Specific to suppression products, to my mind the four most important criteria to look at when choosing are accuracy, recency, coverage and price. As alluded to above, files containing inaccurate data can play havoc with client and prospect data, so wherever possible try to ensure that all of the suppression files you’re using contain only verified and non-assumed data.
With ‘warm’ transactional data the new ‘hot’ for many marketers, recency is also becoming an important selection criterion. Suppression files which take months to compile and update may impair your response rates, so look for suppression products with a refresh rate appropriate to your needs.

Even in this more targeted, multi-channel DM environment, coverage still has a prime place at the suppression table. Don’t constrain your marcoms strategy by using suppression files with anything less than the maximum coverage available – whether by market or geographically. Otherwise you won’t be playing with a full data deck, so to speak.

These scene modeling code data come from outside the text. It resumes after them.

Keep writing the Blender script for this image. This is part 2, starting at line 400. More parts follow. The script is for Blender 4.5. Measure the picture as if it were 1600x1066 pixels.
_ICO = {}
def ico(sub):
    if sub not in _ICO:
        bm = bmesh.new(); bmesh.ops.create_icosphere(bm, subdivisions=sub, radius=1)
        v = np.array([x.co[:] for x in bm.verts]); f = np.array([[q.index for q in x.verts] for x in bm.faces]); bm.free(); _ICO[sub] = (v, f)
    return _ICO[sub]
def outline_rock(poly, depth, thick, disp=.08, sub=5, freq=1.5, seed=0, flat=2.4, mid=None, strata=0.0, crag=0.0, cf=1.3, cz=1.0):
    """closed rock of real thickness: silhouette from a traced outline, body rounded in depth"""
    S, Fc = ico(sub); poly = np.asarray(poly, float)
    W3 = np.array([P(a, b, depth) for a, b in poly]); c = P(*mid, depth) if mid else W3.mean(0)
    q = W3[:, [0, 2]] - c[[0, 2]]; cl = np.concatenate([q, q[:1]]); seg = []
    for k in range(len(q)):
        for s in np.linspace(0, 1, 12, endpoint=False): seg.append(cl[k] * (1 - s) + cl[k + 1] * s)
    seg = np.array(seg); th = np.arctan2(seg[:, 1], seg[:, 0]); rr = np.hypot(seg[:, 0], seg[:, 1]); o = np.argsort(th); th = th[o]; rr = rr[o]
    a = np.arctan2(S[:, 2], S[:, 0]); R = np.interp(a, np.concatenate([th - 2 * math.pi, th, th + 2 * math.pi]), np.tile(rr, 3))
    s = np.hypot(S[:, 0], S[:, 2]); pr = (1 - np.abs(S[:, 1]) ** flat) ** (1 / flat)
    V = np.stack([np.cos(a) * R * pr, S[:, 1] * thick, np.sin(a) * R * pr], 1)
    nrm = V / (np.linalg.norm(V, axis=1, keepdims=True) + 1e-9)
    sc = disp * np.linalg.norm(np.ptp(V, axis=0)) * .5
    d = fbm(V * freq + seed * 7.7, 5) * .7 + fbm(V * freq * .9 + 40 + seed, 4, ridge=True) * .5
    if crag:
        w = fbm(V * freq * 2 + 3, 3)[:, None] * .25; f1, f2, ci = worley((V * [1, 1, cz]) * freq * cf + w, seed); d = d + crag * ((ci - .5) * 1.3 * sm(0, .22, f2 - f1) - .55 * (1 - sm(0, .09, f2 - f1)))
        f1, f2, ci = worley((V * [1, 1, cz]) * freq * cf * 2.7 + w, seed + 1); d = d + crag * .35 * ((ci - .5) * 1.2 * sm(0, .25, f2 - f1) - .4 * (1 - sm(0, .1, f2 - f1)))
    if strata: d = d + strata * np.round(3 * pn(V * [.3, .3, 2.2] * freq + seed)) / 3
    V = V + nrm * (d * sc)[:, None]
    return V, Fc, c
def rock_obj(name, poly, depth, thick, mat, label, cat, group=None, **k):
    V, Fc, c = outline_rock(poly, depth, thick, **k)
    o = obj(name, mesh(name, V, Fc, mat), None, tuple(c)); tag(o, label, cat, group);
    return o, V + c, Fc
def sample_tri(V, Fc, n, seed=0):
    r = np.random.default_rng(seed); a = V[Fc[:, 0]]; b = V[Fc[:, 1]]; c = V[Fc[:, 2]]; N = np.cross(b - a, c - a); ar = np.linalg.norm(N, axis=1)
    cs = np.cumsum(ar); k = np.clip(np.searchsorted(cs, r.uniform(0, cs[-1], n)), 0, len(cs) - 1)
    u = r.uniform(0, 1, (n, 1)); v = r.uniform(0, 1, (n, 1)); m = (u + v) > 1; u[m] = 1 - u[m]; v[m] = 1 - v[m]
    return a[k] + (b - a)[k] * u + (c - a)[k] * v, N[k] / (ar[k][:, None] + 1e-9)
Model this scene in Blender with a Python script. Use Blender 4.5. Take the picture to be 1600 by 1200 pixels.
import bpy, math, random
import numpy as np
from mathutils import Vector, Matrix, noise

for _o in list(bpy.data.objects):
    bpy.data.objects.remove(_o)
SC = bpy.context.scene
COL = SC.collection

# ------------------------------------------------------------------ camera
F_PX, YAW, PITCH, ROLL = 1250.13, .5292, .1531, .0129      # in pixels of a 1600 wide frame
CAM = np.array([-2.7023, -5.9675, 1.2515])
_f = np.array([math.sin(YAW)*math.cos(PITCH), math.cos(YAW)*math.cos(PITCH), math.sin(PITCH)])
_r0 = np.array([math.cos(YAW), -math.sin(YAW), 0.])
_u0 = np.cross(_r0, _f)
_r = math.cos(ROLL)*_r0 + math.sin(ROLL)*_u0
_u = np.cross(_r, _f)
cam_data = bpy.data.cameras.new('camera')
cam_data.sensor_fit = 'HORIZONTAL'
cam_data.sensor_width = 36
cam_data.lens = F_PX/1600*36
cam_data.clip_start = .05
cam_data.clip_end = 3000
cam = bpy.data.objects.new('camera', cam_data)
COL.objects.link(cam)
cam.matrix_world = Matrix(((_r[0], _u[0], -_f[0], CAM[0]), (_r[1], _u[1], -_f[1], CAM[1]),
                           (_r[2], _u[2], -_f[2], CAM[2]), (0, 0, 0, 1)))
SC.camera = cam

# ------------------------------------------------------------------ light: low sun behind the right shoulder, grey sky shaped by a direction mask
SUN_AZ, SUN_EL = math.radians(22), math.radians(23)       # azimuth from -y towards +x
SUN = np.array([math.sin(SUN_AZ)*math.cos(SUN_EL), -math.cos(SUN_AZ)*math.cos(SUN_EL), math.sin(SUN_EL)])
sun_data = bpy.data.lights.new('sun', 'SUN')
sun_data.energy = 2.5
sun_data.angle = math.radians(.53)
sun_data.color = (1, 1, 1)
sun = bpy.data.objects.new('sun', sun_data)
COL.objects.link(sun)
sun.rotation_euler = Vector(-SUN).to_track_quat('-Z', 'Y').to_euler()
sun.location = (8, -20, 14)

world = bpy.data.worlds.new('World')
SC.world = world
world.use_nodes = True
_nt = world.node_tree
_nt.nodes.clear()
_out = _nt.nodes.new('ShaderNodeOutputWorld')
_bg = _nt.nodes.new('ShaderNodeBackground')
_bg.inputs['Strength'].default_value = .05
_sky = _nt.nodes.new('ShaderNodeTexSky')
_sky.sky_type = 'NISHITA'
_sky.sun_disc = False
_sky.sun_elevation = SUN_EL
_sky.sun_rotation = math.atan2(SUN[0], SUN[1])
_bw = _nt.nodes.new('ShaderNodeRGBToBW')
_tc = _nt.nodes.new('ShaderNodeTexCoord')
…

And finally, there’s that old suppression devil: price. Only after ticking the accuracy, recency and coverage boxes should price enter the equation. A suppression file which meets all of your requirements in each of these areas will, after all, represent excellent value for money – both in the short and long term. Once again, ‘pick ‘n mix’ files which have low churn rates and/or incorporate a sizable percentage of unverified data may look like cheaper, viable options. But the additional costs you’ll incur by needlessly marketing to customers who have moved, died or simply aren’t interested in your offer (not to mention those who may have otherwise responded but have been needlessly suppressed), will cost you infinitely more in terms of brand damage and/or lost sales.